▸ **Task to carry out**: Transcribe only the lines from the line with "were 1613x1080 pixels." through the line with "b = MB(); b.box(edz(.90, .155, -2.98), (.24, .22, .28), EDR);", exactly, counting both of those lines as part of the stretch.

********************

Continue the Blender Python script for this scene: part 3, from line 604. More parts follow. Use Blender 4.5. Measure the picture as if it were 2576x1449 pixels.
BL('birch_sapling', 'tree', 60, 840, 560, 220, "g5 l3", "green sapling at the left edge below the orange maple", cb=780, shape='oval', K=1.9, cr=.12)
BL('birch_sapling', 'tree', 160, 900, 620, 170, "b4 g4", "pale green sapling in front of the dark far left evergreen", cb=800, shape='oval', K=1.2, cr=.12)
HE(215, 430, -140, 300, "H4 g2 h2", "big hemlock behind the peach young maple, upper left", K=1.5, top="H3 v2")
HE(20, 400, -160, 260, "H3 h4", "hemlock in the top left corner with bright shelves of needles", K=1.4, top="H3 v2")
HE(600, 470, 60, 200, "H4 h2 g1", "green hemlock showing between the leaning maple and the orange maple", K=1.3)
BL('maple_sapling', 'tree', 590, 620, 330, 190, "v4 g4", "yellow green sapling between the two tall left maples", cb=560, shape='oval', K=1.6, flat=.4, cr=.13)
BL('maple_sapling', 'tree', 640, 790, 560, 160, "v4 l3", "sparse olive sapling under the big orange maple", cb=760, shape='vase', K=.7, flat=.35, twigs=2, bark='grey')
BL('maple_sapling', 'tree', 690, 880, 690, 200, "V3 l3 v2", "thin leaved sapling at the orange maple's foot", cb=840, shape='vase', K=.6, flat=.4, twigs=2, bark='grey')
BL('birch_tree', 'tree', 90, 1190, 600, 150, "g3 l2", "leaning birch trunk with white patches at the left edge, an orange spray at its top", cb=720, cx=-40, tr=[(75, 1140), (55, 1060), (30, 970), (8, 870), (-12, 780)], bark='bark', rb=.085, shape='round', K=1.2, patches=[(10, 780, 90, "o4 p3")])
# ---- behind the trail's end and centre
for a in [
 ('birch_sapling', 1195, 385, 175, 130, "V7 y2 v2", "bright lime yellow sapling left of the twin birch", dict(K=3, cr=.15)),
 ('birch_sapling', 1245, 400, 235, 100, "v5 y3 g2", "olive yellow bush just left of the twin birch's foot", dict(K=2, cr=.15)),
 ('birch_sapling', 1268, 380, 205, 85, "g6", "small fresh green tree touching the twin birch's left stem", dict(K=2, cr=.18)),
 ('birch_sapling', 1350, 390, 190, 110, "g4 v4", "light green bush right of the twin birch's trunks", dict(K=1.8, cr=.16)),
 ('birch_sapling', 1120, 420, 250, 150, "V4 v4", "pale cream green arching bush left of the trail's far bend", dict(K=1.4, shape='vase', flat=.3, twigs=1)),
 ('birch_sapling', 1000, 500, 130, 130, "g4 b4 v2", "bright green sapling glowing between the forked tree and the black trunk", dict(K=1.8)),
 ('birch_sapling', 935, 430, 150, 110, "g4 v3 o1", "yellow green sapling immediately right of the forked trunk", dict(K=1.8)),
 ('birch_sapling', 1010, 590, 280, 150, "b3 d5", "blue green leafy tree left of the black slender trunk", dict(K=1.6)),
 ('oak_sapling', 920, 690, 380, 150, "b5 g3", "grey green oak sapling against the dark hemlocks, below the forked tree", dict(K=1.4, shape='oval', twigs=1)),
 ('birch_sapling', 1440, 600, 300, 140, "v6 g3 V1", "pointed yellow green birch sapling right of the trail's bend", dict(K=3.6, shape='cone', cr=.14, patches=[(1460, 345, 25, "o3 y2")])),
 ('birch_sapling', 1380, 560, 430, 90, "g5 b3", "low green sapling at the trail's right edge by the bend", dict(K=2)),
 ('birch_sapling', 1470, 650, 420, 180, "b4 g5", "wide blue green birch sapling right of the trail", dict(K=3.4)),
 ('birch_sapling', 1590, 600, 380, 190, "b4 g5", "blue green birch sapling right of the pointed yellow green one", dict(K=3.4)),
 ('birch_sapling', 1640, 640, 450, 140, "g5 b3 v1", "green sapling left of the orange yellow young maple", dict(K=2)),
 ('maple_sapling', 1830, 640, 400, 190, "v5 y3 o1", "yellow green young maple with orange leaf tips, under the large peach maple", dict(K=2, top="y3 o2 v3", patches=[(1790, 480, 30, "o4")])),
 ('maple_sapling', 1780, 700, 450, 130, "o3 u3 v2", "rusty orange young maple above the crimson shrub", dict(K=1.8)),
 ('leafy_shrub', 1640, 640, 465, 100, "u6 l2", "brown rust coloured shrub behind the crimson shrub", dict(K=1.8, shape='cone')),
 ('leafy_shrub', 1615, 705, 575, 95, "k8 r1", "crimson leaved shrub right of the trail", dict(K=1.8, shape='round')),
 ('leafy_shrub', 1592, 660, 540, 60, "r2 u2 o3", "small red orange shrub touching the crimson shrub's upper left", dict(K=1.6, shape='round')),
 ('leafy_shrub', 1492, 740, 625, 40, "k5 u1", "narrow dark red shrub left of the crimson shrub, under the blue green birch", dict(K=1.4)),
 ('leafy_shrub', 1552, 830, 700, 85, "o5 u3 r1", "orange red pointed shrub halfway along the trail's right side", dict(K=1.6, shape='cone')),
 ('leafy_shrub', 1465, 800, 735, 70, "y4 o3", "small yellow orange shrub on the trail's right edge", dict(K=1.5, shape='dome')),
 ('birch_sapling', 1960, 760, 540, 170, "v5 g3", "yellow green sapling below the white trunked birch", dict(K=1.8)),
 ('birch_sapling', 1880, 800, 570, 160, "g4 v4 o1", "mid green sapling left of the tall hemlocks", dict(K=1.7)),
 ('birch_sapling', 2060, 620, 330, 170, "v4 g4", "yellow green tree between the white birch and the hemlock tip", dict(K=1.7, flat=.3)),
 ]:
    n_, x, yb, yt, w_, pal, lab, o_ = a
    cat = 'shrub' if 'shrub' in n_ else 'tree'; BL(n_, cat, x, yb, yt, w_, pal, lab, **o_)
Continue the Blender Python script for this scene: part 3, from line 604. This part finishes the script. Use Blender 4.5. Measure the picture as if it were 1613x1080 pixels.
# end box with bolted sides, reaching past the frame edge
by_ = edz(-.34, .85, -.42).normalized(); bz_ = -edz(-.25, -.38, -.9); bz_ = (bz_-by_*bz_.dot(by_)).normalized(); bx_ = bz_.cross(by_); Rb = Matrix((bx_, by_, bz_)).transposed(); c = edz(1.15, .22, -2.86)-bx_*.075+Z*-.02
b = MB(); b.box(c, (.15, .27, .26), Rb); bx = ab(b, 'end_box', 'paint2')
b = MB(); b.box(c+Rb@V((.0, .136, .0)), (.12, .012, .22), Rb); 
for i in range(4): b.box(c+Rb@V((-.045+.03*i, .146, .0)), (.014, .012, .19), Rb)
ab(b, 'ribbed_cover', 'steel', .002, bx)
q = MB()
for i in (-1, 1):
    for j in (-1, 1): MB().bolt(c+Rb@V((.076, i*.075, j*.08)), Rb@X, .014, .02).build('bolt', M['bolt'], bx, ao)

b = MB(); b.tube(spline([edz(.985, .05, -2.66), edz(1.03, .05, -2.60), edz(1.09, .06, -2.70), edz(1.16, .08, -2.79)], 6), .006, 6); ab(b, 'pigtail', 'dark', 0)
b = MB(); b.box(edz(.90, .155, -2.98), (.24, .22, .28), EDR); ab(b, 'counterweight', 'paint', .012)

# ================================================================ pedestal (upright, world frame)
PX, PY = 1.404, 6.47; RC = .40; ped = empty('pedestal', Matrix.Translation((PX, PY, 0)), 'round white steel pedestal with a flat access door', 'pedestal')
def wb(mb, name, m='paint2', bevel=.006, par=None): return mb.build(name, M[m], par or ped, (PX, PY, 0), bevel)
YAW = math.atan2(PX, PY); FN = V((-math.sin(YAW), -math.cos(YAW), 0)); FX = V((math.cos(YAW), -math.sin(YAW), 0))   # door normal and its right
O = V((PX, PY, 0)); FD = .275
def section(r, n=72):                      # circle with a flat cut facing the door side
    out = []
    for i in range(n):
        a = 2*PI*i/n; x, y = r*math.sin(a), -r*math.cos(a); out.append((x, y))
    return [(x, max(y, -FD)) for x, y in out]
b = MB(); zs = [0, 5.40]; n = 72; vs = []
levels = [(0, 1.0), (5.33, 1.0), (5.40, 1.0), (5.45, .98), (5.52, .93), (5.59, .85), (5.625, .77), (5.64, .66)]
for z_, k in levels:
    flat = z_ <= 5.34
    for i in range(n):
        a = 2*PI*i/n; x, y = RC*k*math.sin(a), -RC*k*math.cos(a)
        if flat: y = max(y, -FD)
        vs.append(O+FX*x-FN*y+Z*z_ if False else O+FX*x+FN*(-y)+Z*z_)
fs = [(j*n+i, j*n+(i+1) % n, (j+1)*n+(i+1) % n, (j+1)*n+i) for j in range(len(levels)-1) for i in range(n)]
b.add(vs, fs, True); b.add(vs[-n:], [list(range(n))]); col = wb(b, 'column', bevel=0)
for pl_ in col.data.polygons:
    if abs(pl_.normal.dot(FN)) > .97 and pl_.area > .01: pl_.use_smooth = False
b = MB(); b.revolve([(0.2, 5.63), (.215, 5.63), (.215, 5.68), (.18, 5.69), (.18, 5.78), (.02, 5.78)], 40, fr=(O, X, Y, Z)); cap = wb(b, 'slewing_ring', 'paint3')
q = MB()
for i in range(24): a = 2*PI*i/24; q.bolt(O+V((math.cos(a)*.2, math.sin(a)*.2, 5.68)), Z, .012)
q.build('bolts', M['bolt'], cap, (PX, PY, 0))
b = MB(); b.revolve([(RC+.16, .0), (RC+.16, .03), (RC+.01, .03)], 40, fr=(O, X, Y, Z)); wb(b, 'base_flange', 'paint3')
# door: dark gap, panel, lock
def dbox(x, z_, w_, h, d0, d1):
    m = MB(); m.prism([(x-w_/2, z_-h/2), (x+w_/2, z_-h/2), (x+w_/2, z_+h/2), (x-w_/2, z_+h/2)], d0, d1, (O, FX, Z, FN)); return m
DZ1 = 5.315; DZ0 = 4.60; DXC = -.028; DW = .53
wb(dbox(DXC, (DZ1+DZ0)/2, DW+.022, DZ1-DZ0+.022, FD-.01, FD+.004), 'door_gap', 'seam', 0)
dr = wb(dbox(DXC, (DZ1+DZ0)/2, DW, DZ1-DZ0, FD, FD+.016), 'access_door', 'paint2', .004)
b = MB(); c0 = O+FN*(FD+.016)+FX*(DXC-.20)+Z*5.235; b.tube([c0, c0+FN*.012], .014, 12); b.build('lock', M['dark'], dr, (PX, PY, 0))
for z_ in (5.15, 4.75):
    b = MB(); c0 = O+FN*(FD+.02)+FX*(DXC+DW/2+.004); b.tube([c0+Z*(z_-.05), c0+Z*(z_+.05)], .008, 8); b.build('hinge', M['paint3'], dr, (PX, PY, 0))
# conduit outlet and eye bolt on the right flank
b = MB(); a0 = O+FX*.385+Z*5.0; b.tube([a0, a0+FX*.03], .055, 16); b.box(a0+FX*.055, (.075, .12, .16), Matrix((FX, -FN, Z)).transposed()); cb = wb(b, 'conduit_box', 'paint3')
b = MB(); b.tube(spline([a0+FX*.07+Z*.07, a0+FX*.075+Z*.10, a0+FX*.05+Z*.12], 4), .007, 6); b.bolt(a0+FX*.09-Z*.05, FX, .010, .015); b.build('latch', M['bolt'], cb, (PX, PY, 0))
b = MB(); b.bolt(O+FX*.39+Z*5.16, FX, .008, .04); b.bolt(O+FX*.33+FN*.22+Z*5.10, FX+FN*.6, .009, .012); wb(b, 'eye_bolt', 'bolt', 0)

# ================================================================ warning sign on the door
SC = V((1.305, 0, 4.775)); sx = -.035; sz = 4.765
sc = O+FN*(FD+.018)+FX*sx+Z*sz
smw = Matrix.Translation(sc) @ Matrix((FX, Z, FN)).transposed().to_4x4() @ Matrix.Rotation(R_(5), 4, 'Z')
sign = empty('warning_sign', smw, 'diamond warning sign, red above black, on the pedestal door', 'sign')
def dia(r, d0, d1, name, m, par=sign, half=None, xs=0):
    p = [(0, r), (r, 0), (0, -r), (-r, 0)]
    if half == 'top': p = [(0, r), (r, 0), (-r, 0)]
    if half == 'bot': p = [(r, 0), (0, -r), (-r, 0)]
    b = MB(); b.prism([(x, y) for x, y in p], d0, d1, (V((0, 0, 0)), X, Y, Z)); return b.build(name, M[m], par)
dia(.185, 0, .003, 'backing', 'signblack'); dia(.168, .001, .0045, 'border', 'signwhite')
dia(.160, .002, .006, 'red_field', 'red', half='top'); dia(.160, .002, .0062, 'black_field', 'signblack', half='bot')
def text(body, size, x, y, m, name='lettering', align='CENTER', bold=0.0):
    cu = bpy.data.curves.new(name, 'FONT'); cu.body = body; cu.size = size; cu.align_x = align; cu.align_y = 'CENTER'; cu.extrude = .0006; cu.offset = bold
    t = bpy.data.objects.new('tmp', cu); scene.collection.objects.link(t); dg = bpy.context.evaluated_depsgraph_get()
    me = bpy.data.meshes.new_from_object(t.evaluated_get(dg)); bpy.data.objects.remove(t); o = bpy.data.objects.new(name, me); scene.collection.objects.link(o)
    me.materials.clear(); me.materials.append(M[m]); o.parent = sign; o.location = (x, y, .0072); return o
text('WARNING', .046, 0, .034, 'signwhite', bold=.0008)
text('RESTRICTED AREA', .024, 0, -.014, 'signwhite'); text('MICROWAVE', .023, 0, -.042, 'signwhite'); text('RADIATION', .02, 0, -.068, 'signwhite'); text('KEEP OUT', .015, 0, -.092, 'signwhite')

********************

▸ **The result**:
Continue the Blender Python script for this scene: part 3, from line 604. This part finishes the script. Use Blender 4.5. Measure the picture as if it were 1613x1080 pixels.
# end box with bolted sides, reaching past the frame edge
by_ = edz(-.34, .85, -.42).normalized(); bz_ = -edz(-.25, -.38, -.9); bz_ = (bz_-by_*bz_.dot(by_)).normalized(); bx_ = bz_.cross(by_); Rb = Matrix((bx_, by_, bz_)).transposed(); c = edz(1.15, .22, -2.86)-bx_*.075+Z*-.02
b = MB(); b.box(c, (.15, .27, .26), Rb); bx = ab(b, 'end_box', 'paint2')
b = MB(); b.box(c+Rb@V((.0, .136, .0)), (.12, .012, .22), Rb); 
for i in range(4): b.box(c+Rb@V((-.045+.03*i, .146, .0)), (.014, .012, .19), Rb)
ab(b, 'ribbed_cover', 'steel', .002, bx)
q = MB()
for i in (-1, 1):
    for j in (-1, 1): MB().bolt(c+Rb@V((.076, i*.075, j*.08)), Rb@X, .014, .02).build('bolt', M['bolt'], bx, ao)

b = MB(); b.tube(spline([edz(.985, .05, -2.66), edz(1.03, .05, -2.60), edz(1.09, .06, -2.70), edz(1.16, .08, -2.79)], 6), .006, 6); ab(b, 'pigtail', 'dark', 0)
b = MB(); b.box(edz(.90, .155, -2.98), (.24, .22, .28), EDR); ab(b, 'counterweight', 'paint', .012)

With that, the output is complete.